#### EXERCISE REQUIREMENTS:
Up to and including the line with "if n.dot(p-cen) > 0: n = -n", write out the listing from its first line, minus the pictures.

* start *

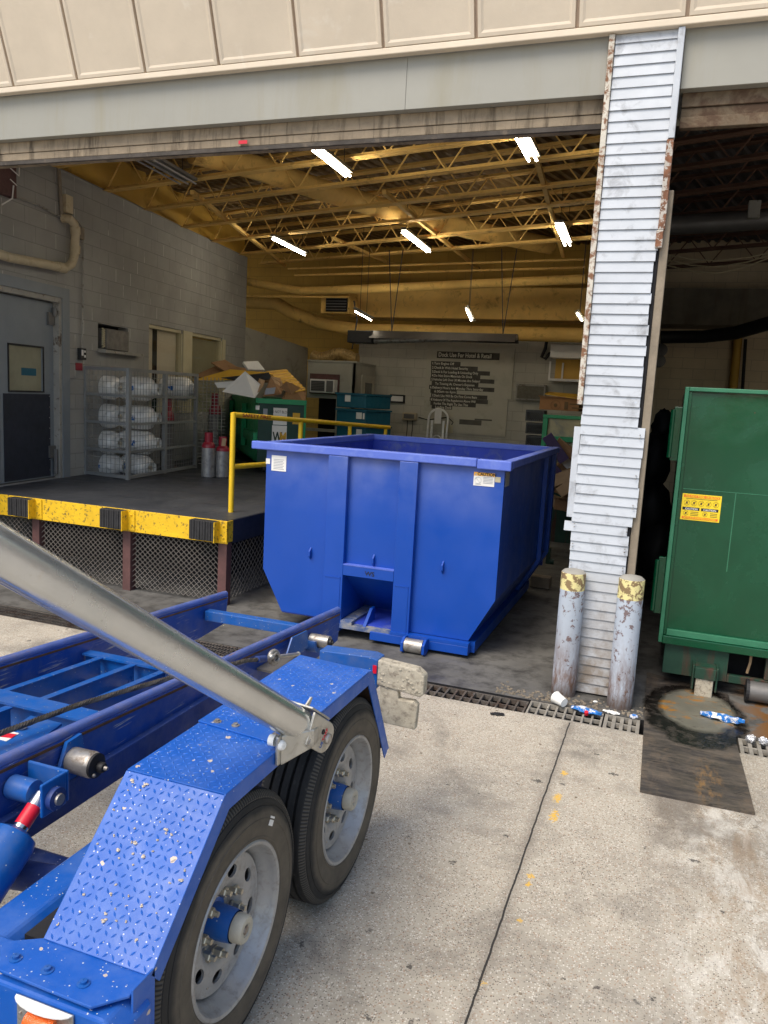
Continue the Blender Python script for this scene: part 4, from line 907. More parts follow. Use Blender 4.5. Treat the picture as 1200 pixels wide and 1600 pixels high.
# ---------------------------------------------------------------- dumpster with cardboard
dmY = 10.0
dp = thing('green_dumpster', 'green wheeled dumpster overflowing with cardboard, white and gold lettered sign on its front', 'dumpster', (-5.4, 10.4, DZ))
cA = ay(402, 700, dmY); cornX = cA.x
fL = Vector((cornX, dmY, 0)); dirR = Vector((.86, .5, 0)).normalized(); dirL = Vector((-.6, .8, 0)).normalized()
def hitdir(u, d, base):   # length along d from base until the picture column u
    n = ray(u, 680); nn_ = Vector((n.y, -n.x, 0)); t_ = -(base.x*nn_.x+base.y*nn_.y)/(d.x*nn_.x+d.y*nn_.y); return t_
LR = hitdir(477, dirR, fL); LL = hitdir(349, dirL, fL)
z0, z1 = DZ+.14, 1.86
f0 = fL; f1 = fL+dirR*LR; f2 = fL+dirL*LL; f3 = f1+dirL*LL
b = MB(); inw = lambda p, k: p
cen = (f0+f3)/2
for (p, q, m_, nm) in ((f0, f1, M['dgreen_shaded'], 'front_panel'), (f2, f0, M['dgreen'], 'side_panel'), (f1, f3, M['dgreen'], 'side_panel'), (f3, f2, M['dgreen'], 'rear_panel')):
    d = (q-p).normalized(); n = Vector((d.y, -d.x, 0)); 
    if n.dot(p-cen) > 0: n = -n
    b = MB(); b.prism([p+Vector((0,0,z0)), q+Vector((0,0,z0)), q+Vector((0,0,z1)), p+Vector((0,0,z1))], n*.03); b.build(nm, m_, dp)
b = MB(); b.prism([f+Vector((0,0,z0)) for f in (f0, f1, f3, f2)], (0,0,.03)); b.build('bottom', M['dgreen'], dp)
b = MB(); o_ = -dirL*.03-dirR*.03
for (p, q) in ((f0, f1), (f2, f0)): b.bar(p+Vector((0,0,z1-.03)), q+Vector((0,0,z1-.03)), .07, .07)
b.build('top_rim', M['dgreen'], dp)
b = MB(); nL = -dirR
for k in (.25, .62): 
    p = f0+dirL*LL*k; b.bar(p+nL*.03+Vector((0,0,1.1)), p+nL*.03+Vector((0,0,z1-.1)), .08, .08)
b.bar(f0+nL*.03+dirL*.05+Vector((0,0,1.30)), f0+nL*.03+dirL*LL*.95+Vector((0,0,1.30)), .06, .14); b.build('lift_pocket', M['dgreen'], dp)
for (p, nm) in ((f0+dirL*.12+dirR*.12, 0), (f2+dirR*.12-dirL*.1, 1), (f1-dirR*.12+dirL*.1, 2)):
    b = MB(); b.lathe([(.05,-.02),(.05,.02),(.001,.02)], p+Vector((0,0,DZ+.05)), dirR, 16); b.lathe([(.001,-.02),(.05,-.02)], p+Vector((0,0,DZ+.05)), dirR, 16); b.ob(p+Vector((0,0,DZ+.10)), dirR*.03, dirL*.03, Vector((0,0,.035))); b.build('caster', M['black'], dp)
nF = -dirL*1.0; nF = Vector((dirR.y, -dirR.x, 0)); 
def fpt(k, z, o=.004): return f0+dirR*(LR*k)+nF*o+Vector((0,0,z))
def plq(b, k0, z0_, k1, z1_, o=.003, th=.002): return b.prism([fpt(k0,z0_,o), fpt(k1,z0_,o), fpt(k1,z1_,o), fpt(k0,z1_,o)], nF*th)
b = MB(); plq(b, .31, 1.50, .60, 1.74); s1 = b.build('sign_plate', M['white'], dp)
s = .055
text("DO NOT BLOCK", fpt(.455, 1.665, .0055), dirR, (0,0,1), s, M['black'], dp, align='CENTER', sx=.72); text("CONTAINER", fpt(.455, 1.585, .0055), dirR, (0,0,1), s, M['black'], dp, align='CENTER', sx=.72)
b = MB(); plq(b, .295, 1.16, .605, 1.49); b.build('sign_plate', M['white'], dp)
text("W", fpt(.315, 1.255, .0055), dirR, (0,0,1), .20, M['dkgreen_ink'], dp, sx=.62, bold=.03); text("M", fpt(.45, 1.255, .0055), dirR, (0,0,1), .20, M['wmgold'], dp, sx=.68, bold=.03)
b = MB(); plq(b, .72, 1.52, .87, 1.68); b.build('yellow_label', M['yellow_board'], dp)
b = MB(); plq(b, .10, 1.56, .19, 1.72); b.build('paper_label', M['bluegrey_ink'], dp)
b = MB(); plq(b, -.06, 1.70, .02, 1.76, .01); b.build('white_label', M['white'], dp)
# cardboard heap
def sheet(c, a, bb, th, m_, label, group=None, name='cardboard_sheet', cat='cardboard'):
    b = MB(); a = Vector(a); bb = Vector(bb); n = a.cross(bb).normalized(); b.ob(c, a, bb, n*th/2); return b.build(name, m_, label=label, cat=cat, group=group)
def pj(u, v, y): return ay(u, v, y)
G = 'flattened cardboard heaped in the dumpster'
def picsheet(pts4, y4, m_, label, th=.012, group=G, name='cardboard_sheet', cat='cardboard'):
    P = [ay(u, v, y) for (u, v), y in zip(pts4, y4)]; n = (P[1]-P[0]).cross(P[2]-P[0]).normalized(); b = MB(); b.prism(P, n*th); return b.build(name, m_, label=label, cat=cat, group=group, recalc=True)
picsheet([(347,612),(383,580),(411,604),(398,622)], [9.9,10.1,10.2,10.0], M['white'], 'big square white sheet tilted on the front of the dumpster')
picsheet([(398,622),(411,604),(414,595),(406,592)], [10.05,10.15,10.3,10.3], M['card2'], 'narrow brown flap right behind the big white sheet')
picsheet([(412,620),(424,588),(442,600),(440,616)], [10.0,10.2,10.5,10.2], M['card'], 'upright brown box flap with a grey label')
picsheet([(424,588),(438,591),(441,612),(446,608)], [10.18,10.5,10.3,10.6], M['card2'], 'small open flap behind the brown box flap')
b = MB(); p = ay(422,611,9.96); b.ob(p, (.065,.02,.01), (0,.002,0), (.01,0,.045)); b.build('box_label', M['bluegrey_ink'], label='grey printed label on the upright brown flap', cat='label')
picsheet([(440,625),(455,598),(478,612),(477,630)], [10.2,10.4,10.7,10.5], M['card'], 'brown box corner at the right end of the dumpster')
picsheet([(300,588),(345,568),(418,582),(470,600)], [10.6,11.0,11.0,10.8], M['card'], 'long brown sheet lying across the top of the heap', th=.02)
picsheet([(330,566),(352,562),(372,574),(352,580)], [10.8,11.1,11.1,10.8], M['card'], 'folded brown flap peaked on top of the heap', th=.02)
picsheet([(380,565),(403,564),(414,578),(388,577)], [10.7,10.9,10.9,10.7], M['white'], 'white box lid on top of the heap', th=.05)
picsheet([(300,594),(360,577),(420,582),(408,592)], [10.3,10.6,10.6,10.4], M['yellow_board'], 'yellow edged sheet in the middle of the heap', th=.012)
picsheet([(345,590),(420,582),(425,592),(385,598)], [10.15,10.4,10.4,10.2], M['black'], 'black sheet under the yellow edged sheet', th=.015)
picsheet([(335,598),(385,594),(380,606),(340,606)], [10.0,10.1,10.1,10.0], M['white'], 'stack of white sheets at the left end of the dumpster', th=.05)
# ridged yellow board
yb = thing('ridged_yellow_board', 'ridged yellow board leaning at the right of the cardboard heap', 'board', ay(445,600,10.4), G)
P = [ay(416,580,10.7), ay(447,577,11.0), ay(478,609,10.7), ay(462,612,10.4)]
b = MB(); n_ = (P[1]-P[0]).cross(P[3]-P[0]).normalized(); b.prism(P, n_*.01); b.build('sheet', M['yellow_board'], yb, recalc=True)
b = MB()
for k in range(7): a = P[0].lerp(P[3], (k+.5)/7); c = P[1].lerp(P[2], (k+.5)/7); b.bar(a, c, .03, .03)
b.build('ridges', M['yellow_steel'], yb)
picsheet([(448,596),(470,606),(455,616),(438,606)], [10.1,10.4,10.2,10.1], M['card'], 'brown flap hanging out in front of the ridged yellow board')

# ---------------------------------------------------------------- booth, air conditioner, teal bins
bo = thing('grey_booth', 'small grey booth with a window air conditioner at the back of the dock', 'booth', (-5.9, 14, 0))
bx0, bx1 = ay(480,600,13.4).x, ay(555,600,13.4).x; bzt = ay(520,566,13.4).z; bs = ay(586,573,14.8)
b = MB(); zo0 = ay(500,674,13.4).z; zo1 = ay(500,622,13.4).z; xo1 = ay(524,650,13.4).x
b.box(bx0, 13.4, zo1, bx1, 13.48, bzt); b.box(xo1, 13.4, DZ, bx1, 13.48, zo1-.0005); b.build('front_wall', M['grey_paint'], bo)
b = MB(); b.prism([(bx1+.001, 13.4, DZ), (bs.x, 14.8, DZ), (bs.x, 14.8, bzt), (bx1+.001, 13.4, bzt)], (-.06, .0, 0)); b.build('side_wall', M['grey_paint'], bo)
b = MB(); b.prism([(bx0, 13.38, bzt+.001), (bx1+.02, 13.38, bzt+.001), (bs.x+.02, 14.8, bzt+.001), (bx0, 14.8, bzt+.001)], (0,0,.03)); b.build('roof', M['grey_paint'], bo)
b = MB(); b.box(bx0+.02, 13.9, DZ, xo1, 13.92, zo1); b.build('dark_opening', M['dark'], bo)
b = MB(); b.box(bx0, 13.36, zo0, xo1+.03, 13.5, zo0+.05); b.build('counter', M['grey_paint'], bo)
def sidep(k, z): return Vector((bx1+.001+(bs.x-bx1)*k, 13.4+1.4*k, z))
b = MB(); sn = Vector((1.4, -(bs.x-bx1), 0)).normalized(); zd = ay(568,587,14.2).z
b.prism([sidep(.3,DZ), sidep(.95,DZ), sidep(.95,zd), sidep(.3,zd)], sn*.02); sdr = b.build('side_door', M['board'], bo)
b = MB(); b.prism([sidep(.45,zd-.5)+sn*.021, sidep(.8,zd-.5)+sn*.021, sidep(.8,zd-.13)+sn*.021, sidep(.45,zd-.13)+sn*.021], sn*.006); b.build('pane', M['glassdark'], sdr)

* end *

#### SOLUTION FOR THIS PROBLEM:
Continue the Blender Python script for this scene: part 4, from line 907. More parts follow. Use Blender 4.5. Treat the picture as 1200 pixels wide and 1600 pixels high.
# ---------------------------------------------------------------- dumpster with cardboard
dmY = 10.0
dp = thing('green_dumpster', 'green wheeled dumpster overflowing with cardboard, white and gold lettered sign on its front', 'dumpster', (-5.4, 10.4, DZ))
cA = ay(402, 700, dmY); cornX = cA.x
fL = Vector((cornX, dmY, 0)); dirR = Vector((.86, .5, 0)).normalized(); dirL = Vector((-.6, .8, 0)).normalized()
def hitdir(u, d, base):   # length along d from base until the picture column u
    n = ray(u, 680); nn_ = Vector((n.y, -n.x, 0)); t_ = -(base.x*nn_.x+base.y*nn_.y)/(d.x*nn_.x+d.y*nn_.y); return t_
LR = hitdir(477, dirR, fL); LL = hitdir(349, dirL, fL)
z0, z1 = DZ+.14, 1.86
f0 = fL; f1 = fL+dirR*LR; f2 = fL+dirL*LL; f3 = f1+dirL*LL
b = MB(); inw = lambda p, k: p
cen = (f0+f3)/2
for (p, q, m_, nm) in ((f0, f1, M['dgreen_shaded'], 'front_panel'), (f2, f0, M['dgreen'], 'side_panel'), (f1, f3, M['dgreen'], 'side_panel'), (f3, f2, M['dgreen'], 'rear_panel')):
    d = (q-p).normalized(); n = Vector((d.y, -d.x, 0)); 
    if n.dot(p-cen) > 0: n = -n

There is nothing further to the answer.